[Given task]
Reproduce precisely the lines between the start of the data below and the line with "sheet('plastic_sheet', 'small pale", both included.
━━━━━━━━━━━━━━━━
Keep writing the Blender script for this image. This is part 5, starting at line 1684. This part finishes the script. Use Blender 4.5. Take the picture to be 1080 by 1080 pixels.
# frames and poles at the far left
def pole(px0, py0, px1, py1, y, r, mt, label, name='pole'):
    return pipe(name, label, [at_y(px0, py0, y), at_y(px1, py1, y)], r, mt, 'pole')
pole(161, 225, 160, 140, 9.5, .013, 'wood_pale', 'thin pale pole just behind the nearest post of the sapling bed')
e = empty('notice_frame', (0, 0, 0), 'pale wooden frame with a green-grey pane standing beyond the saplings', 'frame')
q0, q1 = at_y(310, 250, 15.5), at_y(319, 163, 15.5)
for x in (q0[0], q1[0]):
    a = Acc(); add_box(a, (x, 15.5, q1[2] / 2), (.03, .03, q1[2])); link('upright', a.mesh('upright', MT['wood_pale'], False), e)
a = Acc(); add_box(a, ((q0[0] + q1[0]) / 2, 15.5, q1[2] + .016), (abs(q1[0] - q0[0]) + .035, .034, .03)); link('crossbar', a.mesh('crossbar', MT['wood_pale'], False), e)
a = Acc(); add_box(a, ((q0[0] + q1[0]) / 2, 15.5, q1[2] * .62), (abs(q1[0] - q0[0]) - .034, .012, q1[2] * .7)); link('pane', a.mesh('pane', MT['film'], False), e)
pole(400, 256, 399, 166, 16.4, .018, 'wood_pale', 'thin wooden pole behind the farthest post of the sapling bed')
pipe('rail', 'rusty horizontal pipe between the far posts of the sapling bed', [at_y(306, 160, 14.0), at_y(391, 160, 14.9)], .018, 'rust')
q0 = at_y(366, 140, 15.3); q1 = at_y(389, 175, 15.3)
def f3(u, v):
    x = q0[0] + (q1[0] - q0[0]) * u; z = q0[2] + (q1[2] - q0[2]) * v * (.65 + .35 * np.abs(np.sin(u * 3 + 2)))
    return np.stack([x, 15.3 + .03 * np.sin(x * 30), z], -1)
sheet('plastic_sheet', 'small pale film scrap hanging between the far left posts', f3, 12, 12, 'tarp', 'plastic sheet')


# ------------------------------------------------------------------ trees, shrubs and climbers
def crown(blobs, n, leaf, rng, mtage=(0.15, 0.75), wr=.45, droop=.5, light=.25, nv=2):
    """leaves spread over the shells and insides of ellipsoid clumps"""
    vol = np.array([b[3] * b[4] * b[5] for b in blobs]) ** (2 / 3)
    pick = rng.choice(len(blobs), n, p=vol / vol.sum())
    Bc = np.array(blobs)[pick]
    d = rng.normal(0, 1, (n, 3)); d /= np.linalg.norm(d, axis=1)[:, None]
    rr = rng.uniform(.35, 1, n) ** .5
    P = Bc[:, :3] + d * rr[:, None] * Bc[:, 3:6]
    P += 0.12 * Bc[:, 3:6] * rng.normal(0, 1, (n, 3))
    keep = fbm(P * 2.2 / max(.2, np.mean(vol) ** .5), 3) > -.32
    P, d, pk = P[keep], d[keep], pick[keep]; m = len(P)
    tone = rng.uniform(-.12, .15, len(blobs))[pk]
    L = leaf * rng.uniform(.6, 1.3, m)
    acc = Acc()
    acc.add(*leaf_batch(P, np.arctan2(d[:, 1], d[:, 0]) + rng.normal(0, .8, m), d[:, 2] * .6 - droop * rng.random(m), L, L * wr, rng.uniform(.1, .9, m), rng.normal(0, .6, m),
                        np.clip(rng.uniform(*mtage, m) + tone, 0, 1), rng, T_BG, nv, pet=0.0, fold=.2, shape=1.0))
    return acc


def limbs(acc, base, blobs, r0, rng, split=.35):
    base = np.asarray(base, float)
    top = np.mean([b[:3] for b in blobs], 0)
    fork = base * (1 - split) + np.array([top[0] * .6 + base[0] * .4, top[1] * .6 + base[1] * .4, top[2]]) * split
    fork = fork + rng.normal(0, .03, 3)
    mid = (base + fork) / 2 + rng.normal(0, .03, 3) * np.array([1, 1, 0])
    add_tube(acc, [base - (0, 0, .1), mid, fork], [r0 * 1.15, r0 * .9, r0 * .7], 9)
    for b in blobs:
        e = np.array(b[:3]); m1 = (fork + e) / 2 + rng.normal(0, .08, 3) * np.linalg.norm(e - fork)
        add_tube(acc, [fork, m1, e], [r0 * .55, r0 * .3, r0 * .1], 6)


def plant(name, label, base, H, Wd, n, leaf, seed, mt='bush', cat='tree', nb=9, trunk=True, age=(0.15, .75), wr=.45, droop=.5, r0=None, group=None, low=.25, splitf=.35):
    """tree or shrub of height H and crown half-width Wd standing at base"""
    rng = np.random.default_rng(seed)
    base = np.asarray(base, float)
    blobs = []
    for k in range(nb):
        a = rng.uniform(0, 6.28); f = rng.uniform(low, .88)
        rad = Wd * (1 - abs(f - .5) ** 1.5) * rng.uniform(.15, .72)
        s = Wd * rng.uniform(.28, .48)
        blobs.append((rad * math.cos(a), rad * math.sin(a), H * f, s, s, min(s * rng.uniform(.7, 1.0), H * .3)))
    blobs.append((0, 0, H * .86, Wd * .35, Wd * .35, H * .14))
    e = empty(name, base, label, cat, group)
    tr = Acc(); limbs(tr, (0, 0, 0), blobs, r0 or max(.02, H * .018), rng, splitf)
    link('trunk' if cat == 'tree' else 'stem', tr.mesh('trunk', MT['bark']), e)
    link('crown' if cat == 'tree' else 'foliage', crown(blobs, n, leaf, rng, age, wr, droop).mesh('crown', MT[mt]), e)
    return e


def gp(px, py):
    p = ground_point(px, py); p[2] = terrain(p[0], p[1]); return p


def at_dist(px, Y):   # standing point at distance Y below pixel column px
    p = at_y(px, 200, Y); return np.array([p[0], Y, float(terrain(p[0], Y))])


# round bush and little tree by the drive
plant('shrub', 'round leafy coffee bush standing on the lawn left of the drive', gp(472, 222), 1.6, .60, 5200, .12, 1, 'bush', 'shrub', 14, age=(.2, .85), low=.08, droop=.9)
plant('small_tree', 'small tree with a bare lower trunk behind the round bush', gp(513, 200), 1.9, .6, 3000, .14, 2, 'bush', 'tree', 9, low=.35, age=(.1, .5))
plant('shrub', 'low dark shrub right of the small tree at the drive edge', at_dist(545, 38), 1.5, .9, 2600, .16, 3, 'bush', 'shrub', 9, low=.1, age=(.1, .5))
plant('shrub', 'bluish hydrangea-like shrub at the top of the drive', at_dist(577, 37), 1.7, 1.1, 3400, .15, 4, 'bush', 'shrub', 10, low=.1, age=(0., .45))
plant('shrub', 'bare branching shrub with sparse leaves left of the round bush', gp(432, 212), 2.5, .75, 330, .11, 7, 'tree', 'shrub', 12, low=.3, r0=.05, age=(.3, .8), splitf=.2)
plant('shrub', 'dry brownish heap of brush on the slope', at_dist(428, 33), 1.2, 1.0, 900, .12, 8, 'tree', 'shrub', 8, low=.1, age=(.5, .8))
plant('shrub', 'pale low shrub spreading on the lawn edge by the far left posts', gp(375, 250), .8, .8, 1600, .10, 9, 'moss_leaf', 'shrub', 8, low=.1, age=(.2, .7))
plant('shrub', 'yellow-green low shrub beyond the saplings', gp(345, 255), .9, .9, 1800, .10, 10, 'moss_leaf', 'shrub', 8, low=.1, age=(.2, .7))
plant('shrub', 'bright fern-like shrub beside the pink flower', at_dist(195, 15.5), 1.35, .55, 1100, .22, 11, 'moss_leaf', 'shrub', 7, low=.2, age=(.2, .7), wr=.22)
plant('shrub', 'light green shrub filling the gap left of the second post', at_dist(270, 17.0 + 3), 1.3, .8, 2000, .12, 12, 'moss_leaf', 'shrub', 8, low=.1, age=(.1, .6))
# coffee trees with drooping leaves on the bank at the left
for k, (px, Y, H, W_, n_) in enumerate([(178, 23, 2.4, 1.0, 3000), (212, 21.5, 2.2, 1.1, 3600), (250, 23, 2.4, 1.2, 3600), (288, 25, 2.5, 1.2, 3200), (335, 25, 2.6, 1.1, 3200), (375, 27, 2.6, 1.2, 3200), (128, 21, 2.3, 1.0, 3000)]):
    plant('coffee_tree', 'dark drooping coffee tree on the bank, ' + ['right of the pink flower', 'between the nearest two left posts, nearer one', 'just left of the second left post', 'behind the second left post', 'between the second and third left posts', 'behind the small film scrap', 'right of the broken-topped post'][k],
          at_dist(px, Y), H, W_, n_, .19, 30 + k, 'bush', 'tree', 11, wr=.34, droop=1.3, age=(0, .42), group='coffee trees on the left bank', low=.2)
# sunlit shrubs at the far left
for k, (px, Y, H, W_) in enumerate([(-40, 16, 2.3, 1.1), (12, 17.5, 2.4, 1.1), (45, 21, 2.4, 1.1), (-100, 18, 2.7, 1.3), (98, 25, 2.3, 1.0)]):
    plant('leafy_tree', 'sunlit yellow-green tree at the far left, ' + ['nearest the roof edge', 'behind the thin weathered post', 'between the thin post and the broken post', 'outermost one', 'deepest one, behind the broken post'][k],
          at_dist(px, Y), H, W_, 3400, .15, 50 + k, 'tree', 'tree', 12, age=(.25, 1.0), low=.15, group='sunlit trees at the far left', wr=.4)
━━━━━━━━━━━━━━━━
[Task answer]
Keep writing the Blender script for this image. This is part 5, starting at line 1684. This part finishes the script. Use Blender 4.5. Take the picture to be 1080 by 1080 pixels.
# frames and poles at the far left
def pole(px0, py0, px1, py1, y, r, mt, label, name='pole'):
    return pipe(name, label, [at_y(px0, py0, y), at_y(px1, py1, y)], r, mt, 'pole')
pole(161, 225, 160, 140, 9.5, .013, 'wood_pale', 'thin pale pole just behind the nearest post of the sapling bed')
e = empty('notice_frame', (0, 0, 0), 'pale wooden frame with a green-grey pane standing beyond the saplings', 'frame')
q0, q1 = at_y(310, 250, 15.5), at_y(319, 163, 15.5)
for x in (q0[0], q1[0]):
    a = Acc(); add_box(a, (x, 15.5, q1[2] / 2), (.03, .03, q1[2])); link('upright', a.mesh('upright', MT['wood_pale'], False), e)
a = Acc(); add_box(a, ((q0[0] + q1[0]) / 2, 15.5, q1[2] + .016), (abs(q1[0] - q0[0]) + .035, .034, .03)); link('crossbar', a.mesh('crossbar', MT['wood_pale'], False), e)
a = Acc(); add_box(a, ((q0[0] + q1[0]) / 2, 15.5, q1[2] * .62), (abs(q1[0] - q0[0]) - .034, .012, q1[2] * .7)); link('pane', a.mesh('pane', MT['film'], False), e)
pole(400, 256, 399, 166, 16.4, .018, 'wood_pale', 'thin wooden pole behind the farthest post of the sapling bed')
pipe('rail', 'rusty horizontal pipe between the far posts of the sapling bed', [at_y(306, 160, 14.0), at_y(391, 160, 14.9)], .018, 'rust')
q0 = at_y(366, 140, 15.3); q1 = at_y(389, 175, 15.3)
def f3(u, v):
    x = q0[0] + (q1[0] - q0[0]) * u; z = q0[2] + (q1[2] - q0[2]) * v * (.65 + .35 * np.abs(np.sin(u * 3 + 2)))
    return np.stack([x, 15.3 + .03 * np.sin(x * 30), z], -1)
sheet('plastic_sheet', 'small pale film scrap hanging between the far left posts', f3, 12, 12, 'tarp', 'plastic sheet')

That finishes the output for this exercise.